Monday, October 1, 2007

Education is Newspeak for Activism

From The Examiner's interview with Johns Hopkins president William Brody

Q How would you distinguish Johns Hopkins for prospective students?

A Johns Hopkins is like a small liberal arts college in the middle of the world’s largest research institution. It’s for self-starters, so there’s not a lot of defined curriculum. If you’re looking for a lot of structure, you should probably look somewhere else. We’re looking for students who want to get passionate about something, who want to get involved. We don’t train people for a specific career or a specific job, though they may be ready for it. Many people will have three, four or five different careers. In real life, you need to absorb what’s all around you and solve problems that haven’t been proposed. About 80 percent of our undergrads have some sort of independent study as part of their curriculum. I would like that to be 100 percent.

With leaders like Brody setting the academic course, is it any wonder why Hopkins students scored dead last on the 2006 version of the ISI civics quiz I mentioned last month. According to the ISI Hopkins actually showed "negative learning." What do you expect from an history department that has no set core curriculum.

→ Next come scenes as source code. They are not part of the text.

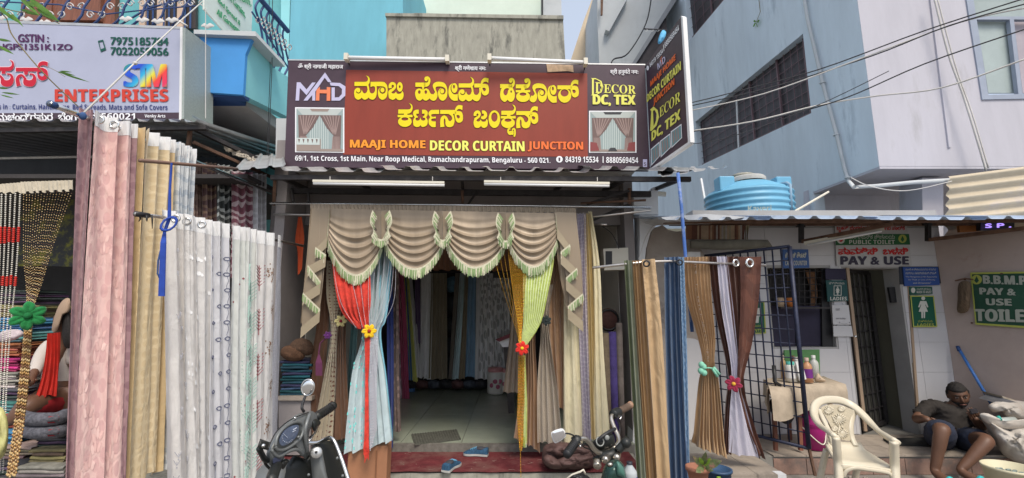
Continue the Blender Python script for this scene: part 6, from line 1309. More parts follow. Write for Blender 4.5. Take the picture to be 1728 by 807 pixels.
while x<5.6:
    w_=.30
    MB().box(x+.003,x+w_-.003,4.318+.004*R.random(),4.329,.004,TZ-.03).build('riser_tile',M_terra,stp)
    y=4.312
    while y<4.98:
        MB().box(x+.002,x+w_-.002,y+.002,min(y+.3,4.99)-.002,TZ-.0115,TZ+.002*R.random()).build('tread_tile',M_tilegrey,stp); y+=.3
    x+=w_
# nearer left step block under the curtains
nb=thing('tiled_block','low tiled block with a chipped white corner under the brown and white curtains','step block',P(1260,800,3.6))
zb_=P(1260,770,3.9).z; x0=P(1165,790,3.7).x; x1=P(1318,800,3.55).x
MB().box(x0,x1-.012,3.50,3.97,.003,zb_-.012).build('core',M_mortar,nb)
for i in range(3):
    xa=x0+(x1-x0)*i/3; xb_=x0+(x1-x0)*(i+1)/3
    MB().box(xa+.002,xb_-.002,3.488,3.972,zb_-.0115,zb_).build('top_tile',M_tilegrey,nb); MB().box(xa+.002,xb_-.002,3.488,3.499,.004,zb_-.012).build('front_tile',M_tilegrey,nb)
MB().box(x1-.06,x1+.002,3.486,3.56,zb_-.03,zb_+.002).build('chipped_corner',M_whitep,nb)
# window counter
wn=thing('counter_window','dark barred ticket window with purple shutters in the toilet wall','window',V(((wx0+wx1)/2,TY,wz0)))
M_pur=mat('purple_shutter',(.028,.024,.05),.7,var=.3); cx=lambda x,y,o=0:P(x,y,TY+.08-o)
MB().box(wx0+.002,wx1-.002,TY+.20,TY+.21,wz0,wz1).build('dark_back',M_dark,wn)
for a,b in ((1299,1341),(1345,1386)): plate('shutter',[[(a,516),(b,516),(b+1,584),(a+2,584)]],cx,.02,M_pur,wn)
plate('black_post',[[(1386,453),(1404,453),(1405,585),(1388,585)]],at(TY+.05),.05,M_black,wn)
for k in range(9): x=1300+k*9.5; MB().tube([cx(x,453,.02),cx(x+1,516,.02)],.006,5).build('bar',M_steeldark,wn)
for k in range(6): y=458+k*11; MB().tube([cx(1300,y,.025),cx(1386,y,.025)],.006,5).build('bar',M_steeldark,wn)
plate('cloth_hanging',[[(1359,456),(1376,458),(1380,500),(1374,518),(1367,516),(1370,495)]],at(TY+.12),.01,mat('brown_thing',(.20,.10,.05),.9,var=.5,vs=30),wn)
for x,col,lb in ((1317,(.45,.33,.22),'beige plastic mug on the ticket window ledge'),(1334,(.50,.16,.04),'orange plastic mug on the ticket window ledge')):
    c=P(x,518,TY-.03); t=thing('mug',lb,'mug',c,'mugs on the window ledge'); MB().lathe(c,[(0,0),(.036,0),(.043,.10),(.040,.10),(.034,.01)],14).build('cup',pm('mug_%d'%x,col,.4),t,True); MB().torus(c+V((.042,0,.055)),.022,.005,(0,1,0),10,5).build('handle',MATS['mug_%d'%x],t,True)
MB().box(wx0+.05,wx0+.58,TY-.10,TY+.003,P(1320,518,TY-.03).z-.02,P(1320,518,TY-.03).z-.002).build('ledge',M_steeldark,wn)
pb=plate('painted_square',[[(1392,453),(1426,454),(1428,472),(1393,472)]],at(TY-.002),-.006,M_pur,None); tag(pb,'dark blue painted panel above the small ladies sign','wall panel')
pb=plate('painted_rectangle',[[(1517,450),(1606,450),(1607,478),(1518,480)]],at(TY-.001),-.004,M_black if 0 else mat('navy_black',(.025,.03,.045),.5),None); tag(pb,'black painted panel behind the small blue notice right of the barred door','wall panel')
# door grille (open inward, hinged at the left)
dr=thing('barred_door','dark iron grid door standing half open in the toilet doorway','door',P(1470,720,5.1))
D=[P(1432,458,5.05),P(1510,466,5.35),P(1531,729,5.35),P(1461,706,5.05)]
D=[V((dx0+.02,TY+.05,dz1-.02)),V((dx0+.60,TY+.42,dz1-.02)),V((dx0+.60,TY+.42,TZ+.03)),V((dx0+.02,TY+.05,TZ+.03))]
bl=lambda u,v: D[0].lerp(D[1],u).lerp(D[3].lerp(D[2],u),v)
for a,b in (((0,0),(1,0)),((1,0),(1,1)),((1,1),(0,1)),((0,1),(0,0))): MB().tube([bl(*a),bl(*b)],.03,4).build('frame_bar',M_steeldark,dr)
for i in range(1,5): MB().tube([bl(i/5,0),bl(i/5,1)],.009,5).build('bar',M_steeldark,dr)
for i in range(1,10): MB().tube([bl(0,i/10),bl(1,i/10)],.009,5).build('bar',M_steeldark,dr)
mb=MB(); mb.add([bl(0,.0)+V((0,.03,0)),bl(1,.0)+V((0,.03,0)),bl(1,.999)+V((0,.03,0)),bl(0,.999)+V((0,.03,0))],[(0,1,2,3)]); mb.build('mesh_sheet',mat('dusty_mesh',(.075,.072,.06),.9,var=.3),dr)
plate('lock_plate',[[(1500,485),(1518,484),(1522,510),(1505,511)]],at(5.08),.03,M_black,dr); MB().ell(P(1443,568,5.0),.018,.02,.018).build('latch',M_chrome,dr,True)
mb=MB(); plate('door_jamb',[[(1428,452),(1433,452),(1464,728),(1459,728)]],at(TY-.006),.02,mat('jamb',(.36,.26,.18),.8),dr)
plate('door_jamb',[[(1531,470),(1535,470),(1553,712),(1549,712)]],at(TY-.006),.02,MATS['jamb'],dr)
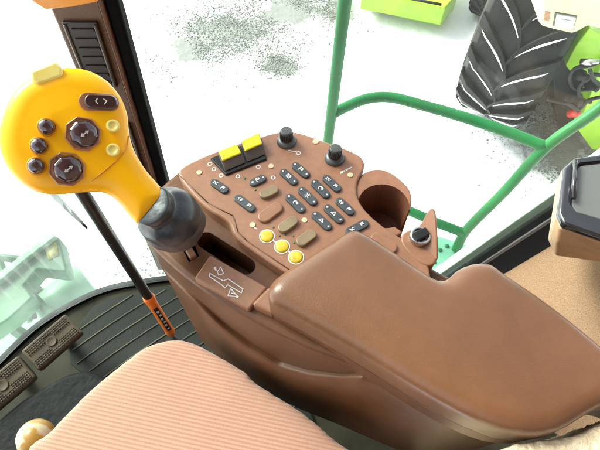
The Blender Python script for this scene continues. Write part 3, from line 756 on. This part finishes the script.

As evidenced by his own words Brody is not interested in educating young people to be good citizens rather he is interested in attracting passionate activists, presumably to take part in his new initiative to make Johns Hopkins a central location in the fight against catastrophic, man-made global warming.


1 comment:

Anonymous said...

It's discouraging when one finds the local high schools trying to emulate as much of that as they can possibly get away with. I was fortunate to go to small schools that didn't offer a lot in the way of electives. I had to take the core classes, and those classes were good because the instructors couldn't say, "If you're interested in X, you can learn it in Course 400-something". There was no course 400-something, so the information had to be crammed into the general courses to the extent possible.

BTW, I scored 60 on the test when I took it several days ago. I don't know how well I would have done at graduation (37 years ago). I'm pretty sure I would have missed a good handful of them.